Таким образом, государь, согласно официальной идеологии империи, направлял движение всего мира до последней его частицы и был настоящим «подателем жизни» для всех существ. Неповиновение правителю рассматривалось в Китае не просто как уголовное преступление и попрание моральных устоев, но как истинное святотатство, покушение на самые основы вселенского порядка. Этим объясняется, помимо прочего, безжалостность, с которой подавлялись даже самые робкие выступления против государственной власти. При этом первые европейцы, попавшие в Минскую империю, единодушно отметили, что власть в Китае хотя формально и деспотическая, но в действительности не вмешивается в народный уклад жизни, проводит политику laisser-faire.
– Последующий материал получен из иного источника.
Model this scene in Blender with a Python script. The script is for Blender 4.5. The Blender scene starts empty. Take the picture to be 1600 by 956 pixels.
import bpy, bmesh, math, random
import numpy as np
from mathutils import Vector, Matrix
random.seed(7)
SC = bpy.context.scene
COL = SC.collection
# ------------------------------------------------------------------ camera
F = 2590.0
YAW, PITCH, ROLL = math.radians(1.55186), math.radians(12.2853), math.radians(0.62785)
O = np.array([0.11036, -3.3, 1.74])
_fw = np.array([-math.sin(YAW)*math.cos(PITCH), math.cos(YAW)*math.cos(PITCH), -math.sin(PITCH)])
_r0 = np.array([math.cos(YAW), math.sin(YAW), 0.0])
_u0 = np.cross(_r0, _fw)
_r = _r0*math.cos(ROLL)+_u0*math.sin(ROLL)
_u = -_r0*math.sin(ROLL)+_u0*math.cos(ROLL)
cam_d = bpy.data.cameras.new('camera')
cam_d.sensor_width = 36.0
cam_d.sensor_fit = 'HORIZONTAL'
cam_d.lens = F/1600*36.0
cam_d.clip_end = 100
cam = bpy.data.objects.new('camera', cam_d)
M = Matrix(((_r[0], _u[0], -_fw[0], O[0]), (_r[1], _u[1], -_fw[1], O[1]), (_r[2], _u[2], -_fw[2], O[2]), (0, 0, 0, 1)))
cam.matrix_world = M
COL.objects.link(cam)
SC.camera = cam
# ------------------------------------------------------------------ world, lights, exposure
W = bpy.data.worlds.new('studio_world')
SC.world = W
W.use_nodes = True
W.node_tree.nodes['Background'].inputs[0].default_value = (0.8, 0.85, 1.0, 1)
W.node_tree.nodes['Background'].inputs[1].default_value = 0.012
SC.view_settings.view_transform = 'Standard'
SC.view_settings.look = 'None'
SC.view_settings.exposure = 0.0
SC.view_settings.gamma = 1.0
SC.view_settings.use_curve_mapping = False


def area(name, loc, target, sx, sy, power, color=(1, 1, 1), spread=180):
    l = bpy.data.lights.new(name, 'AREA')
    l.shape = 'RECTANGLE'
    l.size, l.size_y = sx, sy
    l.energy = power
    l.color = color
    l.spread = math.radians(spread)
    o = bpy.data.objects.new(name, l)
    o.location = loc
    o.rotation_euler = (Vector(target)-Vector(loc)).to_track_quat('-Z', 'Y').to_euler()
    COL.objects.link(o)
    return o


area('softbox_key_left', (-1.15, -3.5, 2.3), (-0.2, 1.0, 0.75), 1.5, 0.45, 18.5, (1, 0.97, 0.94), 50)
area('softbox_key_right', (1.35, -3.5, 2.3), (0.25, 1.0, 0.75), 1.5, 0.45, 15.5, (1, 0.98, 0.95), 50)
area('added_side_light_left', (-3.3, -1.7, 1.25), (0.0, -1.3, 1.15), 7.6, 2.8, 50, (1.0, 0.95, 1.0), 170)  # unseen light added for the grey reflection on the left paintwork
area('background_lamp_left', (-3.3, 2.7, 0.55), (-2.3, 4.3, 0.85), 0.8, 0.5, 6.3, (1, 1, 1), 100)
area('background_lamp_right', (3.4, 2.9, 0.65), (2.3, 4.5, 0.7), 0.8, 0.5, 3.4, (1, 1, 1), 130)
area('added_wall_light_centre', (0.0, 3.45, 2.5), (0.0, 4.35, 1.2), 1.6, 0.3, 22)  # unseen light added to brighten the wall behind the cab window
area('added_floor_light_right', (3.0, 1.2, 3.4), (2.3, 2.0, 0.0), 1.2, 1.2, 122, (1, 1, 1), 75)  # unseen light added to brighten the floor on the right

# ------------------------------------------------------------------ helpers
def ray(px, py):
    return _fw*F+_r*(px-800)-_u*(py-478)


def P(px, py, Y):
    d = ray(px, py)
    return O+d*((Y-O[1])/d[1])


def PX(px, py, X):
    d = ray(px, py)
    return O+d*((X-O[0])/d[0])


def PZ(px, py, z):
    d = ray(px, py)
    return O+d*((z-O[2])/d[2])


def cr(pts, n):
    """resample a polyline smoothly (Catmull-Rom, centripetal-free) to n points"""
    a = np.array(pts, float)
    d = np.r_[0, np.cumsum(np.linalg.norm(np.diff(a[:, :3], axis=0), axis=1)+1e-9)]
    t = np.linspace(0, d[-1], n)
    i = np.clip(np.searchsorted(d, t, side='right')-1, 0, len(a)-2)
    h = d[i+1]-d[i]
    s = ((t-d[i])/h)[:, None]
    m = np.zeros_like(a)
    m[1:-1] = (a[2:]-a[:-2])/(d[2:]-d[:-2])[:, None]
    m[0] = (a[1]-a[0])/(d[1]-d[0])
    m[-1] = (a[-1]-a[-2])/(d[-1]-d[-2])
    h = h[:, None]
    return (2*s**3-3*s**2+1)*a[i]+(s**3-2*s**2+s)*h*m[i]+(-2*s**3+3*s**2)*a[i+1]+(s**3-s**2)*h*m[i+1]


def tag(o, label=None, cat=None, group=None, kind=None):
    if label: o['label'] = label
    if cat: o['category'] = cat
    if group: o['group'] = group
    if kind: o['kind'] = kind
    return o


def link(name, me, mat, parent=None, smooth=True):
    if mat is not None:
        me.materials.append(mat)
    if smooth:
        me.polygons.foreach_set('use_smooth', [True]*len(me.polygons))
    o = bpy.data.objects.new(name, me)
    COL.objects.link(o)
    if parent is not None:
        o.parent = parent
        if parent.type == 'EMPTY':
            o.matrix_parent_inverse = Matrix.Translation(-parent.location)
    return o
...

А свержение династии в результате народного восстания рассматривалось как возмездие Неба за пренебрежение государя народными нуждами.
Моральный идеал, космологическая символика и административная рутина в Китае сходились воедино в идее власти как ритуала. Согласно традиционной доктрине, государь должен был только символизировать власть в своем лице, то есть «управлять посредством недеяния», «сидеть на троне в глубоком безмолвии и только». По сути, правитель выступал воплощением покоя как символа всякой деятельности. Символическое измерение власти, идея власти как тайны приобрели в Китае самодовлеющее значение. Власть в Поднебесной империи была предметом не договора общественных сил, а, скорее, молчаливого соглашения между правителем и подданными. Ибо ритуальное поведение есть поведение обходительное и предупредительное, церемониально-вежливая речь есть речь иносказательная; то и другое предполагает наличие разрыва, невидимой дистанции между сущностью и явлением, и именно знание этой символической дистанции дает правителю-мудрецу право управлять миром. Отсюда неугасимый интерес властителей Китая к стратагемному мышлению, путям и способам скрытного достижения своих целей, что, впрочем, не предполагало ни сознательного лицемерия и обмана подданных, ни тем более произвола, ибо политика как публичная деятельность могла быть обеспечена только общепринятыми добродетелями. Как сказано в книге даосского патриарха Лао-цзы, совершенно чуждого каким-либо хитростям, но настаивавшего на воспитании в себе «внутренней добродетели»: «Рыбе нельзя покидать глубину, а средства управления государством нельзя показывать народу».